:: Data block ::
——
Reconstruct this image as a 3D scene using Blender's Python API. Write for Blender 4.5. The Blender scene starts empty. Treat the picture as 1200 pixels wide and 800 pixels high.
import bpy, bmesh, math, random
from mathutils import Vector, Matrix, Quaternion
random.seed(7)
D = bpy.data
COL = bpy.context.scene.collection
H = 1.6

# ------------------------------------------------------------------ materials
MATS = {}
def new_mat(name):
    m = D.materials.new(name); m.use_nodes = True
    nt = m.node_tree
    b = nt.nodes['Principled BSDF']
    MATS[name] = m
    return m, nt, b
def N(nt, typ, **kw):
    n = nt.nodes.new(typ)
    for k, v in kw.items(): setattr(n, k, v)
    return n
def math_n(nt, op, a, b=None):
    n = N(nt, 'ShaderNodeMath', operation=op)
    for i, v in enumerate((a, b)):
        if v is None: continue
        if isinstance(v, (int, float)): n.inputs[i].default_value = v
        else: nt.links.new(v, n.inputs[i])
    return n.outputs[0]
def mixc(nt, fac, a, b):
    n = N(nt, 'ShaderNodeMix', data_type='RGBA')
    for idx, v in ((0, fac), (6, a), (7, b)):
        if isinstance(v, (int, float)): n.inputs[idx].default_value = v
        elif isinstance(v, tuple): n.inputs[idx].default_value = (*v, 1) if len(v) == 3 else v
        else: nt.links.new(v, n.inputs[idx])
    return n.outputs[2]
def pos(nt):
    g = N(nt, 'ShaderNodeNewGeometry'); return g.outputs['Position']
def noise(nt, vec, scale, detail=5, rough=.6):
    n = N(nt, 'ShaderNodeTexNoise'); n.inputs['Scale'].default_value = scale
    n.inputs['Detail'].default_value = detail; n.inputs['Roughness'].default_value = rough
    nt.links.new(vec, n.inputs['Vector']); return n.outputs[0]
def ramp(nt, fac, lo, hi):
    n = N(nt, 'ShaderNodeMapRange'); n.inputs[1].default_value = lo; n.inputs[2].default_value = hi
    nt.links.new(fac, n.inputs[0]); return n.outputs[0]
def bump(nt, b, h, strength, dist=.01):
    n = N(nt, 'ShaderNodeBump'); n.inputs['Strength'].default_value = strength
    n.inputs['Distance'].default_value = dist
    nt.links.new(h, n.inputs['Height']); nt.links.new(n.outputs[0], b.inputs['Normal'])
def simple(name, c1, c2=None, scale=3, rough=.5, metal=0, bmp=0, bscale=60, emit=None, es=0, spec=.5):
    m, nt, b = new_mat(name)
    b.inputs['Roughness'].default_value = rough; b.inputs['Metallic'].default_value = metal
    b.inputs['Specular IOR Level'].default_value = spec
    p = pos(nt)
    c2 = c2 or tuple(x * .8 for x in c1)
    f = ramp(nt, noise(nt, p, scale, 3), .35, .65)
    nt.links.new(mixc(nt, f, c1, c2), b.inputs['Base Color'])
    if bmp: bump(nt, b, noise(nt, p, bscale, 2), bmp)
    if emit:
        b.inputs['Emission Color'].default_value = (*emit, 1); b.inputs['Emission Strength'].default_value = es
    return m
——
:: Exercise directions ::
Your task is to print the whole listing again exactly.

:: Response to this exercise ::
Reconstruct this image as a 3D scene using Blender's Python API. Write for Blender 4.5. The Blender scene starts empty. Treat the picture as 1200 pixels wide and 800 pixels high.
import bpy, bmesh, math, random
from mathutils import Vector, Matrix, Quaternion
random.seed(7)
D = bpy.data
COL = bpy.context.scene.collection
H = 1.6

# ------------------------------------------------------------------ materials
MATS = {}
def new_mat(name):
    m = D.materials.new(name); m.use_nodes = True
    nt = m.node_tree
    b = nt.nodes['Principled BSDF']
    MATS[name] = m
    return m, nt, b
def N(nt, typ, **kw):
    n = nt.nodes.new(typ)
    for k, v in kw.items(): setattr(n, k, v)
    return n
def math_n(nt, op, a, b=None):
    n = N(nt, 'ShaderNodeMath', operation=op)
    for i, v in enumerate((a, b)):
        if v is None: continue
        if isinstance(v, (int, float)): n.inputs[i].default_value = v
        else: nt.links.new(v, n.inputs[i])
    return n.outputs[0]
def mixc(nt, fac, a, b):
    n = N(nt, 'ShaderNodeMix', data_type='RGBA')
    for idx, v in ((0, fac), (6, a), (7, b)):
        if isinstance(v, (int, float)): n.inputs[idx].default_value = v
        elif isinstance(v, tuple): n.inputs[idx].default_value = (*v, 1) if len(v) == 3 else v
        else: nt.links.new(v, n.inputs[idx])
    return n.outputs[2]
def pos(nt):
    g = N(nt, 'ShaderNodeNewGeometry'); return g.outputs['Position']
def noise(nt, vec, scale, detail=5, rough=.6):
    n = N(nt, 'ShaderNodeTexNoise'); n.inputs['Scale'].default_value = scale
    n.inputs['Detail'].default_value = detail; n.inputs['Roughness'].default_value = rough
    nt.links.new(vec, n.inputs['Vector']); return n.outputs[0]
def ramp(nt, fac, lo, hi):
    n = N(nt, 'ShaderNodeMapRange'); n.inputs[1].default_value = lo; n.inputs[2].default_value = hi
    nt.links.new(fac, n.inputs[0]); return n.outputs[0]
def bump(nt, b, h, strength, dist=.01):
    n = N(nt, 'ShaderNodeBump'); n.inputs['Strength'].default_value = strength
    n.inputs['Distance'].default_value = dist
    nt.links.new(h, n.inputs['Height']); nt.links.new(n.outputs[0], b.inputs['Normal'])
def simple(name, c1, c2=None, scale=3, rough=.5, metal=0, bmp=0, bscale=60, emit=None, es=0, spec=.5):
    m, nt, b = new_mat(name)
    b.inputs['Roughness'].default_value = rough; b.inputs['Metallic'].default_value = metal
    b.inputs['Specular IOR Level'].default_value = spec
    p = pos(nt)
    c2 = c2 or tuple(x * .8 for x in c1)
    f = ramp(nt, noise(nt, p, scale, 3), .35, .65)
    nt.links.new(mixc(nt, f, c1, c2), b.inputs['Base Color'])
    if bmp: bump(nt, b, noise(nt, p, bscale, 2), bmp)
    if emit:
        b.inputs['Emission Color'].default_value = (*emit, 1); b.inputs['Emission Strength'].default_value = es
    return m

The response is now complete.